Oh, how I wish that there was a succinct way to answer this question "why are energy prices going up?"! If the reason was simple, it would make tackling the problem easier, meaning my energy bill will not be as eye-wateringly large as I’m expecting it to be this winter.
But, despite the complexity, I’m going to give it a go.
The reason that energy prices are going up is complicated. There are multiple factors that have built up over many years that have contributed to a perfect storm of increased prices for consumers.
What is more, this storm has been building for many years, but has been kept at bay by an energy price gap set by Ofgem, the Office of Gas and Electricity Markets.
Ofgem’s job is to protect the consumer from the effects of volatile energy markets. Think of Ofgem as a large dam, holding back and managing the water supply behind its mass, protecting the villagers living below. The dam prevents them from feeling the impact of the flood waters as heavy rain surges down from the mountain tops. But sometimes, the frequency and ferocity of the downpours are such that the waters build suddenly and start coming over the top of the dam, threatening the village.
We are going to look at some of these different storms, or factors so that we can get a feeling for the different reasons behind the latest rises. This is by no means a comprehensive list, but it covers some of the significant factors.
Demand is increasing
The first reason is a logical one. The population of the UK has been steadily rising. In 2000 there were 58.8million people in the UK. This has now increased to 66.6million. These extra people need extra energy, and therefore demand has increased.

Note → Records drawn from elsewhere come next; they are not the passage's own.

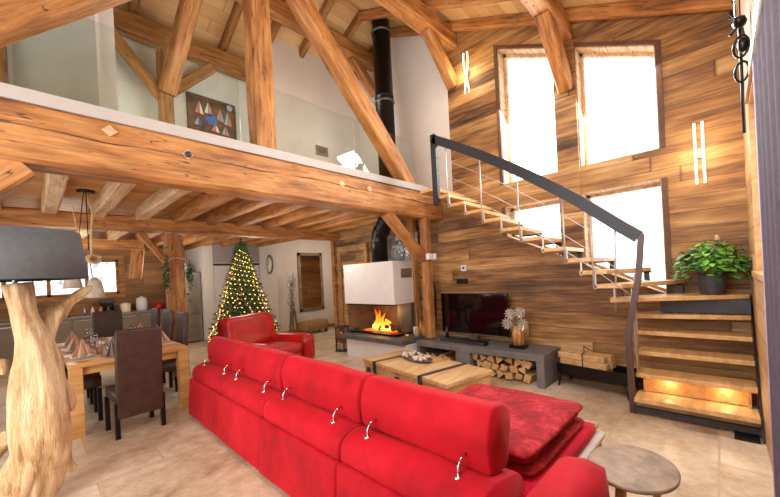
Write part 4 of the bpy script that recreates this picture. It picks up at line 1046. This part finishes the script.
for k in range(5):
    ksmall(.85+.15*k, 11.0+.05*(k % 2), 'spice_bottle', ('steel', 'candle', 'amber', 'leaf_dark', 'black')[k], [(.035, 0), (.035, .12+.02*(k % 3)), (.012, .17), (.012, .2)], ('steel shaker bottle among the condiments', 'cream bottle among the condiments', 'amber oil bottle among the condiments', 'green glass bottle among the condiments', 'dark bottle among the condiments')[k]+' on the worktop', 'bottle')
cf = thing('coffee_machine', 'small dark coffee machine on the worktop under the window', 'coffee machine', (1.3, 11.22, .92))
MB().box(-.14, .14, -.1, .14, 0, .06, .005, 1).obj('base', 'black', cf); MB().box(-.14, .14, .04, .14, .06, .3, .005, 1).obj('body', 'black', cf); MB().box(-.14, .14, -.1, .14, .26, .36, .008, 1).obj('head', 'iron', cf)
# knife-like steel fan panel
fr = thing('refrigerator', 'tall brushed steel fridge left of the white column', 'fridge', (2.86, 10.5, 0))
MB().box(-.35, .3, -.35, .3, .02, 1.88, .01, 1).obj('body', 'steel_dark', fr)
d = MB().box(-.34, .29, -.38, -.352, .75, 1.87, .006, 1).obj('door', 'steel', fr); MB().box(-.3, -.27, -.41, -.38, .95, 1.6, .005, 1).obj('handle', 'chrome', d)
d = MB().box(-.34, .29, -.38, -.352, .05, .74, .006, 1).obj('door', 'steel', fr); MB().box(-.3, -.27, -.41, -.38, .3, .68, .005, 1).obj('handle', 'chrome', d)
for k, (x, y, s_, l_) in enumerate(((-.2, .0, .1, 'glass carafe standing on the fridge at its left'), (.05, -.1, .09, 'white china pitcher standing on top of the fridge'), (.2, .05, .08, 'grey tin standing on the fridge beside the column'))):
    o = MB().lathe([(s_*.8, 0), (s_, .05), (s_*.8, .16), (s_*.5, .2), (s_*.6, .24)], 14).obj(('glass_carafe', 'china_pitcher', 'grey_tin')[k], ('drink_glass', 'white_gloss', 'steel')[k]); o.location = (2.86+x*.9, 10.5+y, 1.885); tag(o, l_, ('carafe', 'pitcher', 'tin')[k])
wd = thing('wardrobe', 'built-in white wardrobe with grey upper panel behind the tree', 'wardrobe', (4.08, 10.12, 0))
MB().box(-.66, .63, -.2, .19, .0, 2.7, .004, 1).obj('body', 'white_gloss', wd)
for (x0, x1, z0_, z1_, mt) in ((-.65, -.01, .05, 1.5, 'white_gloss'), (.01, .62, .05, 1.5, 'white_gloss'), (-.65, .62, 1.52, 2.0, 'white_gloss'), (-.65, .62, 2.1, 2.65, 'grey_panel')):
    MB().box(x0, x1, -.22, -.201, z0_, z1_, .003, 1).obj('door', mt, wd)
MB().box(-.655, .625, -.215, -.2, 2.02, 2.08).obj('dark_rail', 'iron', wd)  # dark strip between the middle and upper doors
struct(MB().box(3.18, 3.41, 9.9, 11.5, 0, 2.72), 'wall_column', 'white')

# clock, mirror, coat stand, pouf
cl = thing('wall_clock', 'oval pale framed clock on the narrow white wall', 'clock', (4.712, 9.25, 2.0))
MB().lathe([(.0, 0), (.2, 0), (.22, .02), (.19, .035), (.17, .03)], 28, RY(-PI/2) @ Matrix.Diagonal((1.25, .9, 1, 1))).obj('frame', 'mirror_frame', cl)
MB().lathe([(.168, .028), (.168, .038), (.0, .0385)], 28, RY(-PI/2) @ Matrix.Diagonal((1.25, .9, 1, 1))).obj('dial', 'plate', cl)
m = MB(); m.box(-.043, -.04, -.006, .006, 0, .13); m.box(-.043, -.04, 0, .09, -.006, .006); m.obj('clock_hand', 'black', cl)
mi = thing('wall_mirror', 'tall rustic framed mirror on the white wall', 'mirror', (5.8, 8.88, 1.45))
m = MB(); m.box(-.42, .42, -.02, .02, -.86, -.78); m.box(-.42, .42, -.02, .02, .78, .86); m.box(-.42, -.34, -.02, .02, -.86, .86); m.box(.34, .42, -.02, .02, -.86, .86); m.obj('frame', 'mirror_frame', mi)
MB().box(-.34, .34, -.008, .012, -.78, .78).obj('mirror_glass', 'mirror', mi)
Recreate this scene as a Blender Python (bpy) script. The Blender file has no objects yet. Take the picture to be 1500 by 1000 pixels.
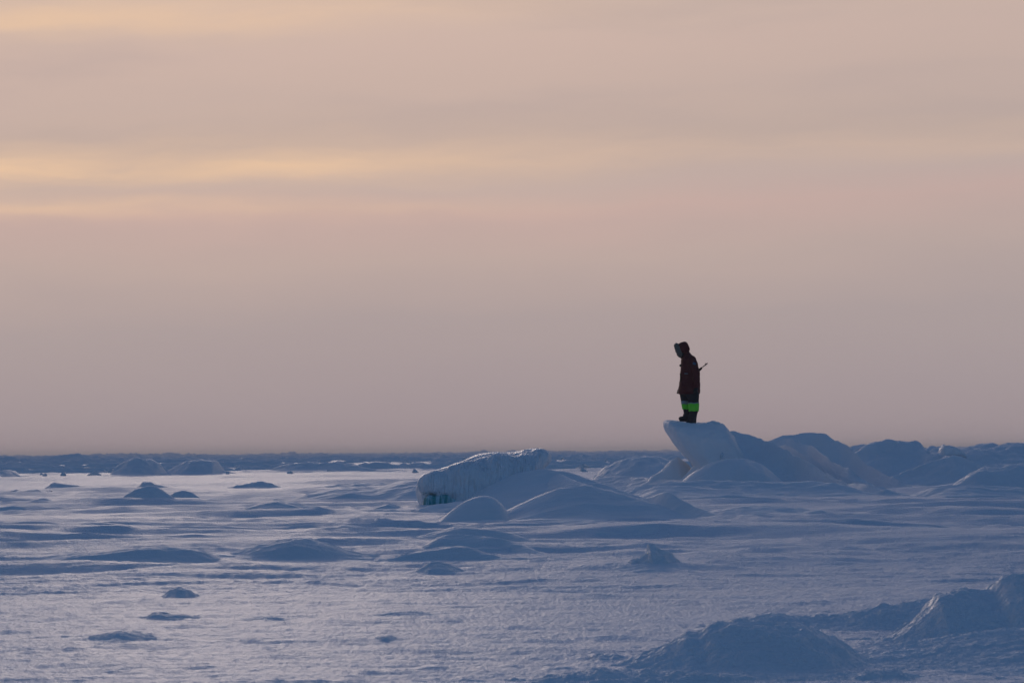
import bpy, bmesh, math, random
import numpy as np
from mathutils import Vector, Matrix
random.seed(7)
R = math.radians
scene = bpy.context.scene
COL = scene.collection

# ------------------------------------------------------------------ camera
F = 4500.0                       # focal length in photo pixels (1500 wide)
CAMH = 0.95
HZ = 663.0
pitch = math.atan((HZ-500)/F)
roll = R(0.5)
fw = Vector((0, math.cos(pitch), math.sin(pitch)))
up0 = Vector((0, -math.sin(pitch), math.cos(pitch)))
rt0 = Vector((1, 0, 0))
rt = rt0*math.cos(roll) - up0*math.sin(roll)
up = up0*math.cos(roll) + rt0*math.sin(roll)
cam_d = bpy.data.cameras.new('camera')
cam = bpy.data.objects.new('camera', cam_d)
COL.objects.link(cam)
M = Matrix((rt, up, -fw)).transposed().to_4x4()
M.translation = (0, 0, CAMH)
cam.matrix_world = M
cam_d.sensor_width = 36
cam_d.lens = 36*F/1500
cam_d.clip_start = 0.1
cam_d.clip_end = 30000
cam_d.dof.use_dof = True
cam_d.dof.focus_distance = 62
cam_d.dof.aperture_fstop = 16
scene.camera = cam

def P(px, py, d):
    return Vector((0, 0, CAMH)) + fw*d + rt*((px-750)/F*d) + up*(-(py-500)/F*d)
def gd(px, py):
    """depth at which the ray of a pixel meets flat ground"""
    v = fw + rt*((px-750)/F) + up*(-(py-500)/F)
    return -CAMH/min(v.z, -1e-5)

# ------------------------------------------------------------------ noise
def _hash(ix, iy, seed):
    n = (ix.astype(np.int64)*374761393 + iy.astype(np.int64)*668265263 + seed*2147483647) & 0xffffffff
    n = ((n ^ (n >> 13))*1274126177) & 0xffffffff
    n = n ^ (n >> 16)
    return (n & 0xffffff)/float(0xffffff)
def noise(x, y, seed=0):
    xi = np.floor(x); yi = np.floor(y)
    fx = x-xi; fy = y-yi
    fx = fx*fx*fx*(fx*(fx*6-15)+10); fy = fy*fy*fy*(fy*(fy*6-15)+10)
    a = _hash(xi, yi, seed); b = _hash(xi+1, yi, seed)
    c = _hash(xi, yi+1, seed); d = _hash(xi+1, yi+1, seed)
    return (a+(b-a)*fx + (c-a)*fy + (a-b-c+d)*fx*fy)*2-1
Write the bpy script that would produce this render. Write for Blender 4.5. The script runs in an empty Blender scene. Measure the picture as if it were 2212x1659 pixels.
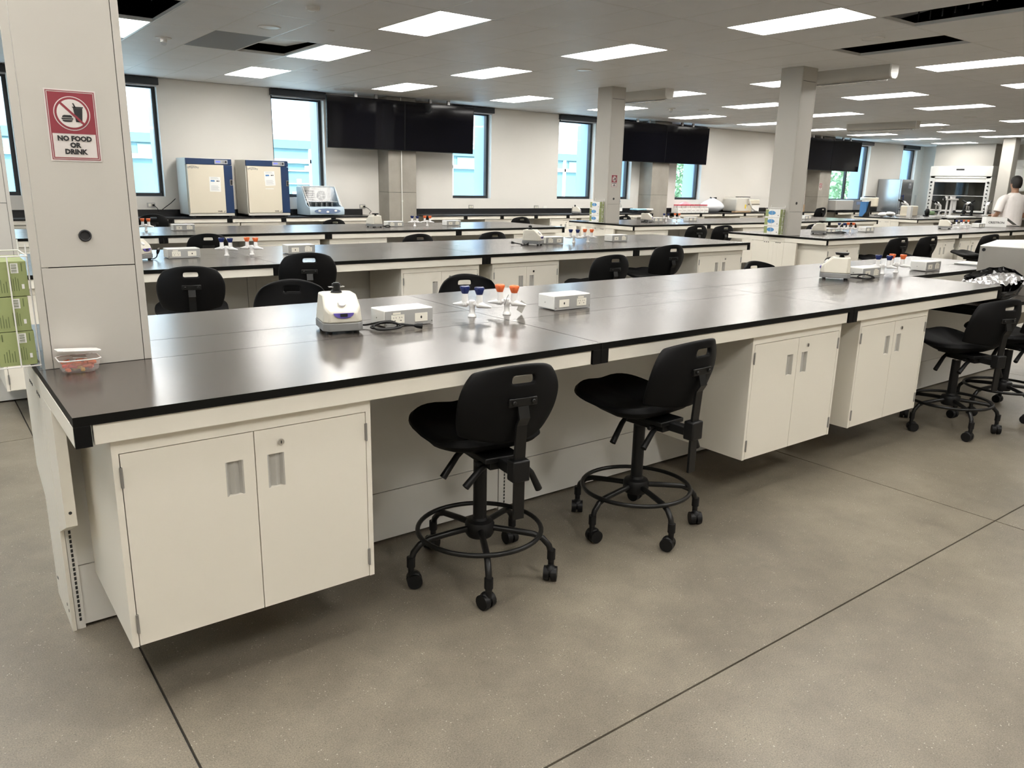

As a country, we are increasingly connected to the global community. And, the populations of those countries affect demand too. Demand for electricity in developing countries, such as China and India, has also contributed to the rise in energy prices. As demand rises, supply decreases.
The weather
Secondly, there have been many unusual weather patterns over the last few years that have squeezed supplies. For example, this last winter was particularly long, meaning that the demand for gas for heating across the whole of Europe was higher than expected. Despite the cold weather, the wind strength has been lower than expected, meaning that the electricity generated by renewable energy has been lower than normal. This has meant countries turn to fossil fuels to supplement their supplies.
Costs are increasing
Next, the cost of gas has exploded since 2019. At the end of 2018, the cost per MMBtu (Metric Million British thermal units) was just under $10. This July, it has reached $50. In the UK, over 85% of British homes use gas to heat their homes, meaning that as a nation we are very dependent on gas supplies for warmth in the winter.
Russia’s invasion of Ukraine
Russia’s invasion of Ukraine has created turmoil across Europe, this has had a knock-on effect on us in the UK. In July, Russia cut off a turbine on the Nord Stream pipeline, effectively reducing its supply of gas to European countries. About 50% of our gas supply is imported from other countries, so with Russia limiting the supply to European nations, those countries are looking for alternative suppliers. We are all competing for the same supply, meaning the cost of that supply has increased.
The price cap changes
Until last year, much of the volatility and increases in energy prices have been hidden from domestic consumers by Ofgem’s energy price cap. This cap limits the amount of money that a household can be charged for their energy, ensuring that families are protected.
Remember that dam analogy I used at the start of this article? Such has been the deluge of factors affecting the supply and demand of energy, Ofgem’s “price cap” dam has not been able to hold back the waters. They have had to move the dam slightly closer to the village in order to increase capacity within the reservoir behind. This is what happened when Ofgem increased the price cap that energy suppliers had to adhere to when charging customers. This increase has meant a significant impact on the average family in the UK.
A complex problem, with no easy solution
The combination of factors that are contributing to the rise in energy prices has had such an impact that the effect can no longer be kept from the average homeowner. Following a slew of energy companies going into administration or going out of business completely since January 2021, Ofgem has agreed for the energy price cap to rise, so that more companies do not go bust. The impact has been higher bills for every household.
Such a complex problem will not be solved quickly. I don’t know what the answer is, and so far, no one’s been forthcoming with a robust solution. The energy crisis will be with us for a while, best to try and be as prepared as possible.